On Sunday evening, there were rumours in the paddock about a DMSB check of DTM leader Thomas Preining’s Porsche engine: What’s really behind it

Excitement in the paddock around 5pm after Sunday’s DTM race in Spielberg. “Preining’s Porsche has just had the engine removed,” whispers a team boss. The information spreads quickly, the question is whether a protest by another team against the car of the new DTM leader, who finished in third place, is the reason.

In the Manthey-EMA pit you can actually see the jacked-up “Grello”. In the rear of the Porsche 911 GT3 R only the struts are left – the small boxer engine lies dismantled behind the car on the floor of the pit.

The responsible DEKRA technical inspectors are in the pit and monitor that nothing is changed. Interestingly, one pit further on at Abt, Ricardo Feller’s Audi R8 LMS GT3 Evo II is also jacked up – and the engine is also missing.

DMSB checks the engines of the top 3 in the championship

But what is the background to why the engines have to be removed? and found out that there is no specific reason for this. In fact, the DMSB, which ensures the legality of the cars in its capacity as the rule-keeper, had already decided before the weekend to have the engines checked externally after the penultimate weekend of the 2023 season….

Before the title finale at Hockenheim, the engines in question are those of drivers Preining, Mirko Bortolotti and Feller, who are in the top three positions in the championship.

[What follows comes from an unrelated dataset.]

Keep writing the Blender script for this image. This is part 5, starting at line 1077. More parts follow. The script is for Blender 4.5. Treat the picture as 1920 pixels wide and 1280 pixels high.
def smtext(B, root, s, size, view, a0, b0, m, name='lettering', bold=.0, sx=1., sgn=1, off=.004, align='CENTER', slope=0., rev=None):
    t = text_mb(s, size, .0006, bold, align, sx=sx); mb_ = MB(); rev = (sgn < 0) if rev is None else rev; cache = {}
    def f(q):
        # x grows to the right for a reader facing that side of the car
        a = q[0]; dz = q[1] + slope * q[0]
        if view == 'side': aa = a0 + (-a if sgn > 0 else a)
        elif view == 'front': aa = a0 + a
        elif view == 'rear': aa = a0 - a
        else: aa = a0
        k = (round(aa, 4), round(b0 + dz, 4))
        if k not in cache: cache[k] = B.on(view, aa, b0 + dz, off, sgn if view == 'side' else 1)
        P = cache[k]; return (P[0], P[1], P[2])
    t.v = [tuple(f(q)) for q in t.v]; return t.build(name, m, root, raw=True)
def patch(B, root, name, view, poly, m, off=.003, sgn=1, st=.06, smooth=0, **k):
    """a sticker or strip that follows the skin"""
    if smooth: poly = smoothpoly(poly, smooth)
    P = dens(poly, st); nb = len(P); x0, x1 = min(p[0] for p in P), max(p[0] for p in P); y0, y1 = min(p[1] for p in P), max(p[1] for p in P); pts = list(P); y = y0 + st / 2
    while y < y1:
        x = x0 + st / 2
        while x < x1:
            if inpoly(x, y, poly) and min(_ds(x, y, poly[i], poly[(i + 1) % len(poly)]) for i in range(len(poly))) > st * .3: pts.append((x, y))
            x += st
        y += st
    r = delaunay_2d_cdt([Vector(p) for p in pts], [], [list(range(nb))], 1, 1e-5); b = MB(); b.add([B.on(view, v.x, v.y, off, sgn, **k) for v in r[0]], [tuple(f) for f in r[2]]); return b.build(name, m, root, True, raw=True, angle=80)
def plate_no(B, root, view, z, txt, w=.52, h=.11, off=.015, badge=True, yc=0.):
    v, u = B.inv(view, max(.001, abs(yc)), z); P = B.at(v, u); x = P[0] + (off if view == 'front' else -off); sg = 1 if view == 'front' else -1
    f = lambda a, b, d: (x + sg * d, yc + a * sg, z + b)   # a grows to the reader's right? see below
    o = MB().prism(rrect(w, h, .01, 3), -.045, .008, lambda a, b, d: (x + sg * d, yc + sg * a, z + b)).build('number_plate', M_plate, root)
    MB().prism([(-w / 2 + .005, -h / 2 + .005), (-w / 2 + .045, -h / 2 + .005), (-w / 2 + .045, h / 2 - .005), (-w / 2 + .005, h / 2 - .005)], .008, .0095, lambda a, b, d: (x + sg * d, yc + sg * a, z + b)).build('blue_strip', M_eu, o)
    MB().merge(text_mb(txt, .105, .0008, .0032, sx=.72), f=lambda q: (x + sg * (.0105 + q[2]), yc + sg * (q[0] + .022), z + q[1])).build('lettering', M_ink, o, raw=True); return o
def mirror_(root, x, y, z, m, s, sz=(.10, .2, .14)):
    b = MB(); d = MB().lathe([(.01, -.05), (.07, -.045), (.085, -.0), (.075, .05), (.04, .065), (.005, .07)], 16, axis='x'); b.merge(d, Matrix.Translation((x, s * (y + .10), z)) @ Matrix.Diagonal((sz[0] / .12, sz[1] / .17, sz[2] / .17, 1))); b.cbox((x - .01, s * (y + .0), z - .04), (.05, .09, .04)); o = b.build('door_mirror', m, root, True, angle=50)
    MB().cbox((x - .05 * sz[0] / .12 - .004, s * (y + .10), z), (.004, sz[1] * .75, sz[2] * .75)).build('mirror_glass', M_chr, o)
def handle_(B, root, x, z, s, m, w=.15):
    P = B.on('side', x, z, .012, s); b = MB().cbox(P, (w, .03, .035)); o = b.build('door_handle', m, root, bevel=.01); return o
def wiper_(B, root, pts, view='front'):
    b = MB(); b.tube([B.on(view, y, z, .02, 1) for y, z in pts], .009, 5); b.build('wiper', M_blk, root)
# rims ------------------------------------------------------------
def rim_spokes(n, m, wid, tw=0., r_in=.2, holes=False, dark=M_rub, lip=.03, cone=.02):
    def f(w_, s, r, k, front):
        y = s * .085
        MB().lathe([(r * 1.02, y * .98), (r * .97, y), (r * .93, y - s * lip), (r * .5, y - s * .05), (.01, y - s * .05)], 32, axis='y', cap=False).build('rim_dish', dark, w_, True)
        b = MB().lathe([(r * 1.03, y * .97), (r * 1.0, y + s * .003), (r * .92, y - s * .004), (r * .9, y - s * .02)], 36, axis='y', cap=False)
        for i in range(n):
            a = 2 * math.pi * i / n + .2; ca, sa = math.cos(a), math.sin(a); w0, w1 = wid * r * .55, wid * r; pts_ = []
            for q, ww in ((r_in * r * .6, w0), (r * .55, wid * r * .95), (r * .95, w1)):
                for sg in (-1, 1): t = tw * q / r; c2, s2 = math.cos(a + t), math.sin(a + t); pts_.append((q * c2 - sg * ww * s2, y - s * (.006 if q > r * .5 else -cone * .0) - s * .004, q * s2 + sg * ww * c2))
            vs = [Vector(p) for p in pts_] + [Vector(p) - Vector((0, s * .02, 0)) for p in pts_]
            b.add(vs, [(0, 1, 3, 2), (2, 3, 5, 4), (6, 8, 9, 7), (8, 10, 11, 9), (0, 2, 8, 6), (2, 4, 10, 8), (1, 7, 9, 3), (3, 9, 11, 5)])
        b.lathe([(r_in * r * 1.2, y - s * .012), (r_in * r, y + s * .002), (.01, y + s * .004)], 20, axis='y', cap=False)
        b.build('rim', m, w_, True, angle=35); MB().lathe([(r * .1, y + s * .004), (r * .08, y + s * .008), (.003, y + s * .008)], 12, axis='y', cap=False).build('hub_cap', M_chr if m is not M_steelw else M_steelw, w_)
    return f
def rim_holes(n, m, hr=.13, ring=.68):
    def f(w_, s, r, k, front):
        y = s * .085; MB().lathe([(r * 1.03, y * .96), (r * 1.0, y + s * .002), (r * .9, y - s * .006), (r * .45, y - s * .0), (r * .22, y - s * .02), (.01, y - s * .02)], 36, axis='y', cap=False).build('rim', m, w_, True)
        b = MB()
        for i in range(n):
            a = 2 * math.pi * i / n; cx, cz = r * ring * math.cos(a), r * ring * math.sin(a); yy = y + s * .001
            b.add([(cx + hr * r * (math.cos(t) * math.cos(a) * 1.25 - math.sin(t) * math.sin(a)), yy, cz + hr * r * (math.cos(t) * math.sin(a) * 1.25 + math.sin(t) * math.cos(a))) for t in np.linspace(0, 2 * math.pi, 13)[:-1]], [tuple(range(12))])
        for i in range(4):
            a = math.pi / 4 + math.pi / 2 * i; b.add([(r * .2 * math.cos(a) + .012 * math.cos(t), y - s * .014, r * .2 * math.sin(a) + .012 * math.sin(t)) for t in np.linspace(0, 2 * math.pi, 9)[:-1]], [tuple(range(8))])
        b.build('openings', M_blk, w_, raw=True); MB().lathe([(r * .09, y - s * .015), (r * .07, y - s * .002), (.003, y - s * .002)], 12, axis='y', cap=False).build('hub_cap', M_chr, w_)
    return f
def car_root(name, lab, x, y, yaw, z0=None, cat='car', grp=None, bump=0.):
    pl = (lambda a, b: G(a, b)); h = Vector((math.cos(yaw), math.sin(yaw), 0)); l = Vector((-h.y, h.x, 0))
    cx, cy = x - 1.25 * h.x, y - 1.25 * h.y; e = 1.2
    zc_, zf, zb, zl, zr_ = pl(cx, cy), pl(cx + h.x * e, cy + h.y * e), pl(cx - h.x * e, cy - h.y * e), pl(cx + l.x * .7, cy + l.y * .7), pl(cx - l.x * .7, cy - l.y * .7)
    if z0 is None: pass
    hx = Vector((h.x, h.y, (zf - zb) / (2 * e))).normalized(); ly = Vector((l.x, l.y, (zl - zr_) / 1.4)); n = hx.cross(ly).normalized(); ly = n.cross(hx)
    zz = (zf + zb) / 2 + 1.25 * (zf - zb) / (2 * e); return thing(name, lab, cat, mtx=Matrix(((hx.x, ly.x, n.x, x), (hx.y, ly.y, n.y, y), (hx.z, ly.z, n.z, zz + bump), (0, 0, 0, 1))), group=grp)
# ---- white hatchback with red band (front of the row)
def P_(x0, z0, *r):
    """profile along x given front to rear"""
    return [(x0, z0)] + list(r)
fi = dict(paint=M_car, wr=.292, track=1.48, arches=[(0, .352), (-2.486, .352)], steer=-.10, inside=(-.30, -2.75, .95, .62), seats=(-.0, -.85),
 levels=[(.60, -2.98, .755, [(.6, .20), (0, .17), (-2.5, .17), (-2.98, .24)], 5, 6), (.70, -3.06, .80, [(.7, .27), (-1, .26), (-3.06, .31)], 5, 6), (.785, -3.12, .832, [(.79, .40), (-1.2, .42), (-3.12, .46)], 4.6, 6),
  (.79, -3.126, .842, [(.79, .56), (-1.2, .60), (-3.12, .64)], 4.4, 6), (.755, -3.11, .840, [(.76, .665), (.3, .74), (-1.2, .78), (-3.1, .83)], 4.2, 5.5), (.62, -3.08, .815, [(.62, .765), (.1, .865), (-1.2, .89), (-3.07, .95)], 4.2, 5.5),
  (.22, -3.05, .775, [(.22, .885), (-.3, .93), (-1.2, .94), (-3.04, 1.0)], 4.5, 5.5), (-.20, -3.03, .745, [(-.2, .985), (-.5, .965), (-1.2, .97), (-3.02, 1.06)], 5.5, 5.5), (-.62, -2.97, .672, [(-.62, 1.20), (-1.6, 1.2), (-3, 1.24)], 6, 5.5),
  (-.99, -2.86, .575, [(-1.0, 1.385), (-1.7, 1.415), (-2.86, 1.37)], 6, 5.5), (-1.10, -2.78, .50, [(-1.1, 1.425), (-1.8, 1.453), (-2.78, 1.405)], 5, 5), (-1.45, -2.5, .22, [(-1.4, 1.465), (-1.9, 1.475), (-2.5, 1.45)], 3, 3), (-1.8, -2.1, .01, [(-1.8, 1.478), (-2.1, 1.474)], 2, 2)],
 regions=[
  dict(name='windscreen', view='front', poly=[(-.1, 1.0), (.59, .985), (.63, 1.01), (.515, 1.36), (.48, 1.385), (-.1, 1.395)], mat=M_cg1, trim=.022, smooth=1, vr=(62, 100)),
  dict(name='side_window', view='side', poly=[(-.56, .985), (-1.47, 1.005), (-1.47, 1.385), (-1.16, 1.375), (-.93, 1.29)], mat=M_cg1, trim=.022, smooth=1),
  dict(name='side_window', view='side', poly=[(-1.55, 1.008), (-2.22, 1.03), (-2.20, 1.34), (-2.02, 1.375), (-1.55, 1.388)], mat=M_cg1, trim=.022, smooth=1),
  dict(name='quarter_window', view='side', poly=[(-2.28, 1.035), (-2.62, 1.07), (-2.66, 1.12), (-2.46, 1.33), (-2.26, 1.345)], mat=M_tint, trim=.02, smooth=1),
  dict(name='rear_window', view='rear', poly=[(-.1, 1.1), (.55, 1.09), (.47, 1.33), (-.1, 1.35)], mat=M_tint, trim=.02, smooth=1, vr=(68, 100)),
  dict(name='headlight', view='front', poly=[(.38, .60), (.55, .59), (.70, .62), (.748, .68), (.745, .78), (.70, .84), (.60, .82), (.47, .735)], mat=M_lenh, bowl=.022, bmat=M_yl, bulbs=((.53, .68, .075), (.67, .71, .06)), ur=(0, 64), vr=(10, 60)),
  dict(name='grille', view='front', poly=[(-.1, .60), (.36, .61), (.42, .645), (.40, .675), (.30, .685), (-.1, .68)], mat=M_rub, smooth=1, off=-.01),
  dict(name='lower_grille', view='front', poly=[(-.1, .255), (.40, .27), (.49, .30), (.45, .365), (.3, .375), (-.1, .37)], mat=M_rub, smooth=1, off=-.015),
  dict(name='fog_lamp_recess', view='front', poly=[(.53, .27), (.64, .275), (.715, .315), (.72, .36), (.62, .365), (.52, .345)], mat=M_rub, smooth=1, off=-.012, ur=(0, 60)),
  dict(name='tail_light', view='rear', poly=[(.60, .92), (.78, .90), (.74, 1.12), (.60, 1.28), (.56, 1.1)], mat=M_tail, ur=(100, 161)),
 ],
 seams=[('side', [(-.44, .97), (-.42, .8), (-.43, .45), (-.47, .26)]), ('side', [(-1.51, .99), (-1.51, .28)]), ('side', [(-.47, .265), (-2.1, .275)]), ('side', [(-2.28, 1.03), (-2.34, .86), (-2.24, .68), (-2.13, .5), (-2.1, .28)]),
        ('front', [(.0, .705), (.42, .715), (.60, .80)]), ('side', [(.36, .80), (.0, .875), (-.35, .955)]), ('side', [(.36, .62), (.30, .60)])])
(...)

Tomczyk: Timing “involves a certain risk “

“We found out on Sunday when we were dismantling,” “My people weren’t entirely happy to put another two hours under the car, but regulations are regulations.”

The engine, which was sealed by the manufacturer, will now not be investigated at the DMSB but directly at the manufacturer. So Preining’s engine is opened up at Porsche in Weissach under DMSB supervision, disassembled, checked and professionally reassembled.

At Audi, this takes place in the engine department in Neuburg. “Doing that four weeks before the last race of the season always involves a certain risk,” Tomczyk points out that any irregularity in the reassembly could have consequences for reliability and that would be particularly tricky in the title fight. “But we have no problem with that at all. “

“Routine check without concrete reason “

Preining’s Porsche was loaded into the Manthey-EMA truck shortly after 7pm without the engine and taken to the team workshop in Meuspath near the Nürburgring to repair any damage and replace parts.

A spokesman for the DMSB confirms that taking the engines with them is “a routine check without any specific reason”. Nevertheless, they want to check the engines before the title decision.

By the way, there were similar checks in the Class 1 era of the DTM, when sometimes entire cars were taken along. Several times a year, the DMSB carried out random tests to check whether the standard parts submitted in advance corresponded to the parts actually used.